Olivia Mitchell, professor of business economics and public policy at the Wharton School, called the Butch Lewis Act “a terrible tactic,” noting the loans could be invested in the stock market.
“It really doesn’t solve the problem,” Mitchell said. “We have to stop the bleeding right away and I think that the plans that are underfunded so dramatically should be frozen, should be shut down.”
One of the key problems with the UFCW Tri-State plan and many others like it is that there are fewer than 10,000 active workers for whom employers are paying into the plan and more than 23,000 currently receiving a pension or owed one at retirement age.
So, unless UFCW can get new grocers to join the tri-state plan, the numbers are likely to get worse.
“No employer wants to come in because they will be stuck with the liability,” Young said.
The tri-state plan, which covers grocery workers in Philadelphia, Delaware, South Jersey, and parts of Maryland, has been in trouble since the late 1970s and early 1980s.
At the beginning, three major grocers paid into the plan — Food Fair, A&P, and Acme. Food Fair went out of business in 1979. A&P closed in 1981, though about half the stores were saved under a Superfresh banner. Still, the plan was immediately in trouble.
“If a large base of employers leaves the fund, it leaves the rest of the employers holding the bag for the liability,” Young said.
When the stores went bankrupt, they weren’t required to make the plan whole for their pension debt.
Jeff Brown, owner of several ShopRites in Philadelphia, went into business in 1987 and his employees joined UCFW Local 1776, but he balked at joining the tri-state pension plan. UFCW Local 1776, which now represents 33,000 workers in food manufacturing and processing, liquor stores, convenience stores, retail groceries and some health-care facilities, had other pension plans for its other workers.
Brown joined one of the local’s smaller plans, the UFCW Local 1776 and Participating Employers Pension Fund. At the time, that pension plan was also in rough shape, but its liability was much smaller. As of last year, the Local 1776 plan, which has 5,200 participants, was 92 percent funded.
The tri-state plan, on the other hand, as of last year had 43 percent of the $883.7 million it owes current and future retirees.
The board overseeing the tri-state plan increased employer contribution rates and reduced future benefits for workers starting in 2000. But after the stock-market crash in 2008, much of the plan’s assets were wiped out. It has not recovered.
Retirees in failing plans are frustrated. One person who worked for nearly 30 years at Acme said he planned for his retirement, counting on a pension.
“I do need my pension … but that seems like it’s out of my control. I’m very [angry] about it,” said the retiree, who asked to not be identified for fear of retribution. “The union boys earn more than a fair living. It’s their job to make sure the pensions stay on track, but at best they can’t even do that.”
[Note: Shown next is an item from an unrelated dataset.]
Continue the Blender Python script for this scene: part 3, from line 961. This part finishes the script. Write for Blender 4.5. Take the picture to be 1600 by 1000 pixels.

Rebecca Kolins Givan, a labor relations professor at Rutgers University, said that the situation is extra painful because during contract negotiations, grocery workers agreed to lower wages in exchange for good retirement benefits.
“Some of these jobs are very physically demanding," Givan said. "So it’s a real hardship for them to have planned on a retirement that they may not be able to have.”
Kristian Kephart, a part-time worker at the Acme at Fifth and Spruce Streets in Philadelphia, said he wasn’t even aware he qualified for a pension, let alone that it was in jeopardy.
“I’m just glad I have a job,” Kephart, 48, said as he took a smoke break out back. He does some cleaning and other side jobs to pay the bills.
Kephart wasn’t surprised to hear the grim news on the pension plan. Before the store was an Acme, it was a Super Fresh and went out of business. “All these corporations get bought out. … They take on the debt,” he said.
Young, the UFCW Local 1776 president, said the unions and employers have done everything they can. He said asking Acme, the biggest contributor, to pay more to the tri-state plan could put it out of business.
“We’re asking for some relief” from Congress, he said. “It’s hard to see how it’s sustainable."